__Task brief__
Across the material below, how many lines contain the word "that"? Give only the number.

--- Start of Supplied data ---

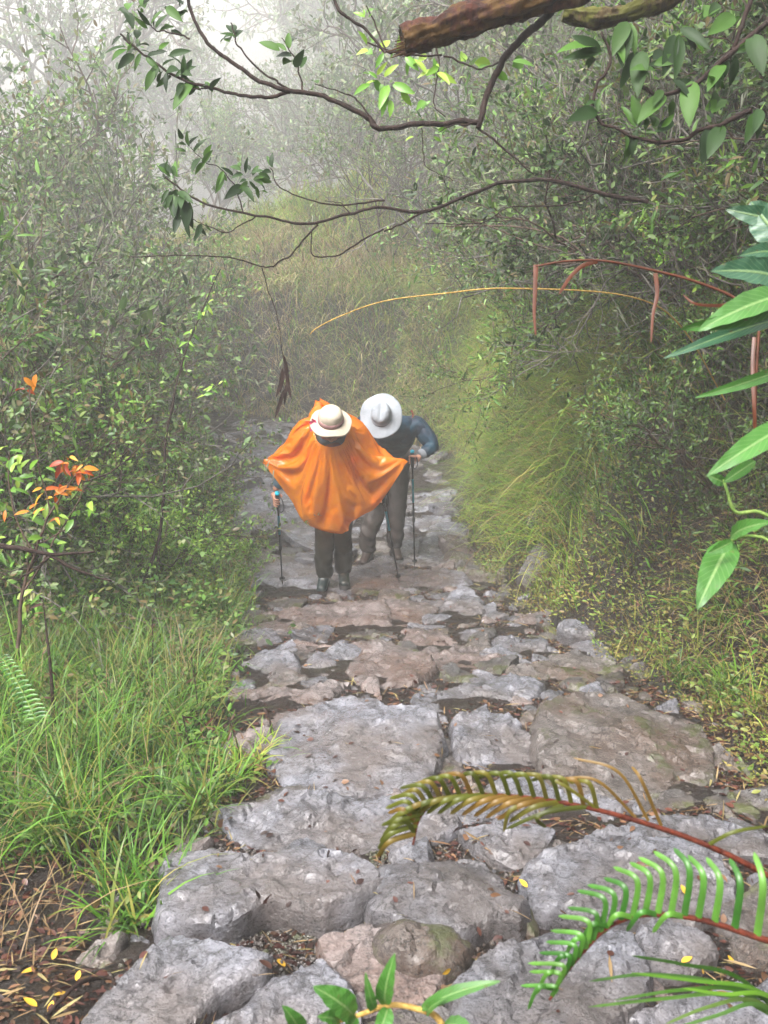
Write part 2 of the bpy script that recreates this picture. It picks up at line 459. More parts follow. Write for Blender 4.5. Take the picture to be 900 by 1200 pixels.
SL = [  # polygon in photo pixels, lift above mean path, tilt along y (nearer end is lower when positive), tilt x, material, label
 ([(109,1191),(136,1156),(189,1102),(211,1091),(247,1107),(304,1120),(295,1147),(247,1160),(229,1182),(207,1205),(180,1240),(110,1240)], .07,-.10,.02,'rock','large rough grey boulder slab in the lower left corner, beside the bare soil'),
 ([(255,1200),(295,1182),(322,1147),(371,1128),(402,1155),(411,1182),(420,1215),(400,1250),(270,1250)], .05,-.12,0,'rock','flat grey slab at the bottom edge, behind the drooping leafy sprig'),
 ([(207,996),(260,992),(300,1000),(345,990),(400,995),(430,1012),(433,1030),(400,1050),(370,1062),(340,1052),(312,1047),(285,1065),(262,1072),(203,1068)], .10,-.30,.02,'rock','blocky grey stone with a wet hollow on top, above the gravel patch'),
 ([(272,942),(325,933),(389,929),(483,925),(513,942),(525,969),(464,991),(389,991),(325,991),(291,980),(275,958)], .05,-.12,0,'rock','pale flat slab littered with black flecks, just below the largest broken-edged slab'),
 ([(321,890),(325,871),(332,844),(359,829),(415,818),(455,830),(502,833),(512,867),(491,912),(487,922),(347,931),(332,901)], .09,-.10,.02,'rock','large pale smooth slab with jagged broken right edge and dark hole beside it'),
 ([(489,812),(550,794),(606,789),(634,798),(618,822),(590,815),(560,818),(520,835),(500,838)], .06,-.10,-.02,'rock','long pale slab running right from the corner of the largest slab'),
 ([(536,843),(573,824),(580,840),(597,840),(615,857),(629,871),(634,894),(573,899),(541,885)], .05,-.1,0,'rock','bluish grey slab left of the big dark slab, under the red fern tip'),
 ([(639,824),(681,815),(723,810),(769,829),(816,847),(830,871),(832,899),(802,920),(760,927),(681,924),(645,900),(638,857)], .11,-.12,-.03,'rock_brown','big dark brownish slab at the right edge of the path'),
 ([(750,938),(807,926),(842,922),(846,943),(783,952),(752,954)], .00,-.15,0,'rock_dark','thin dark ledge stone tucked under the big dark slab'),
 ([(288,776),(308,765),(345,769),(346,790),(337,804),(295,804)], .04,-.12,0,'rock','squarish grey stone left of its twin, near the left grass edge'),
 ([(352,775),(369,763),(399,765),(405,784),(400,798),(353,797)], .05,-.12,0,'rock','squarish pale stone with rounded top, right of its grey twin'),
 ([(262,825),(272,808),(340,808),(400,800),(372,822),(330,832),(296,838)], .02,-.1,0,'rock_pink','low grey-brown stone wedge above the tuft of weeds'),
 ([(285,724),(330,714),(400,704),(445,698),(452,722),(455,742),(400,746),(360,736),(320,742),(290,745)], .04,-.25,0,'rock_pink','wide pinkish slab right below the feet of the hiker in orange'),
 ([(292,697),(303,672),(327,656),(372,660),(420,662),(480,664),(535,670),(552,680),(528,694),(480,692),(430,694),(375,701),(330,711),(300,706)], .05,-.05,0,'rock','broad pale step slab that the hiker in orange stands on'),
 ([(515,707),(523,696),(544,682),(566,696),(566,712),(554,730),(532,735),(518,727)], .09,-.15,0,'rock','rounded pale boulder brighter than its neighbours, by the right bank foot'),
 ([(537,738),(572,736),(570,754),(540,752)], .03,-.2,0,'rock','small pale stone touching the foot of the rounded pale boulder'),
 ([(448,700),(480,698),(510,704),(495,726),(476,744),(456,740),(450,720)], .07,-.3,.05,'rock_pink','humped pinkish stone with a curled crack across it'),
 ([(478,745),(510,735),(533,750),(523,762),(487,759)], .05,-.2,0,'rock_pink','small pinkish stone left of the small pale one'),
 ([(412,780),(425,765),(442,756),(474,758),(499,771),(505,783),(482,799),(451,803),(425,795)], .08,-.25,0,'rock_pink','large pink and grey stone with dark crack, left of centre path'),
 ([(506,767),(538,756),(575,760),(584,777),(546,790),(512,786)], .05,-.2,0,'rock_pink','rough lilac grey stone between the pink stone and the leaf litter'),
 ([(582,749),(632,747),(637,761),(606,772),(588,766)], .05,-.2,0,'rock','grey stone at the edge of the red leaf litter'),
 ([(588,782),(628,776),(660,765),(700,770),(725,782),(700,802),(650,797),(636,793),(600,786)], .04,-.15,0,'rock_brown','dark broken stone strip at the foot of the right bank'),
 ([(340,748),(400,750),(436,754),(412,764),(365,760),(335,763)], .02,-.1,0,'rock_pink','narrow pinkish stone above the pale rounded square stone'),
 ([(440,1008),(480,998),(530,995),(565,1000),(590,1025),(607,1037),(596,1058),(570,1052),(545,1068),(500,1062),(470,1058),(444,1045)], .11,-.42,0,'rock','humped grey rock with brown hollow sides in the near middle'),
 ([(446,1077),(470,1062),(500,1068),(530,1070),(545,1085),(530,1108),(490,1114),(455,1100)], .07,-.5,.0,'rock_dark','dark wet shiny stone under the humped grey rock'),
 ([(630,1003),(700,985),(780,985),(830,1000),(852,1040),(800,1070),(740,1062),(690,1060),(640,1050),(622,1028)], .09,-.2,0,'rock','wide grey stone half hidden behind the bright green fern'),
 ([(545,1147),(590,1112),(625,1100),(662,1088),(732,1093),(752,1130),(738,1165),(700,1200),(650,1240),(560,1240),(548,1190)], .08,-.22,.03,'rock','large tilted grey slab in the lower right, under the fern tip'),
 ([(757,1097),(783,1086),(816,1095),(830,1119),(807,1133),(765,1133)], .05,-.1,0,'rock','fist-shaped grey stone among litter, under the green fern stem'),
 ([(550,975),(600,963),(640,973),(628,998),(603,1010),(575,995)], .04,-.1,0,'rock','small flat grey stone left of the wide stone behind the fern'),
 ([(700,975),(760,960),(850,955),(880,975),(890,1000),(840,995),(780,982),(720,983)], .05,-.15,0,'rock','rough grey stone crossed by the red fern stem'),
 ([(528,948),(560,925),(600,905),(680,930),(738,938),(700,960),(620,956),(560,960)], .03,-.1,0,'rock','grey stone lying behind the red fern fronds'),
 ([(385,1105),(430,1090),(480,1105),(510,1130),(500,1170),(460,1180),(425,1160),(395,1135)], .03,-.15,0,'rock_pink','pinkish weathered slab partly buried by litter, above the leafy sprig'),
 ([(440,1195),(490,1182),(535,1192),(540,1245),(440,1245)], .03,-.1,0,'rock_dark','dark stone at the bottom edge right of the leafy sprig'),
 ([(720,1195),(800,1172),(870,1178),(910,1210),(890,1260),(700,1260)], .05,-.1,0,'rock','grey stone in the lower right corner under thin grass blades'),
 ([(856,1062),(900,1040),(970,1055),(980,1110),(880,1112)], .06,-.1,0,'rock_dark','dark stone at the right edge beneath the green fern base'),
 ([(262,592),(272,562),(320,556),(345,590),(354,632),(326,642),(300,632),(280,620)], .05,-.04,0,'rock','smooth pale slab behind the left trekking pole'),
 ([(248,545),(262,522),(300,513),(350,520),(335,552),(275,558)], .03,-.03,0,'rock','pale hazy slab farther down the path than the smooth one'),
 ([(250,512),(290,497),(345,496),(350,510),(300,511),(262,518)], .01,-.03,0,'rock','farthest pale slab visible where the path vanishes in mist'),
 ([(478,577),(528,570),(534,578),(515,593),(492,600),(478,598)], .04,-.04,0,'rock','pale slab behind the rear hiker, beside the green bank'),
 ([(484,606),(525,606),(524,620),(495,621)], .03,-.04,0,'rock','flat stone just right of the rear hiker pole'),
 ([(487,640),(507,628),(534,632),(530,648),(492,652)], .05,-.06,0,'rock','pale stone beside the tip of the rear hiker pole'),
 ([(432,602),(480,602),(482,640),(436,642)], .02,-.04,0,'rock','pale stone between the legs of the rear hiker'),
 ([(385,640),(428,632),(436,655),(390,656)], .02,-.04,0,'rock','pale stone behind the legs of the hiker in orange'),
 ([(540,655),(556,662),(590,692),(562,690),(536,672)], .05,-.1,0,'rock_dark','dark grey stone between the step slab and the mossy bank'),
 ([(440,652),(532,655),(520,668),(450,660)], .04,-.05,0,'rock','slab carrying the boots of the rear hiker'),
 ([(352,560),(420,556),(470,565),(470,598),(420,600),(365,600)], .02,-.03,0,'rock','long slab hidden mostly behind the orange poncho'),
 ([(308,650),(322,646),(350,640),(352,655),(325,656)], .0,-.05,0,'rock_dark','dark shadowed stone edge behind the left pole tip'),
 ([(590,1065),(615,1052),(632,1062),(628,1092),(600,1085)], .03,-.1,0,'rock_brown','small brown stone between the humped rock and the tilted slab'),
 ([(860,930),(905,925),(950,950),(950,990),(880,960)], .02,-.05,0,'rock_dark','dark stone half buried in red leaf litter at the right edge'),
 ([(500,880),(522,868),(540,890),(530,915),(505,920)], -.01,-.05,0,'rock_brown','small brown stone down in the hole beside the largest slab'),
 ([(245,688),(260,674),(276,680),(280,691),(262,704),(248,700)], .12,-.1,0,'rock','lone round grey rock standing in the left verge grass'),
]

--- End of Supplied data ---

__Task output__
2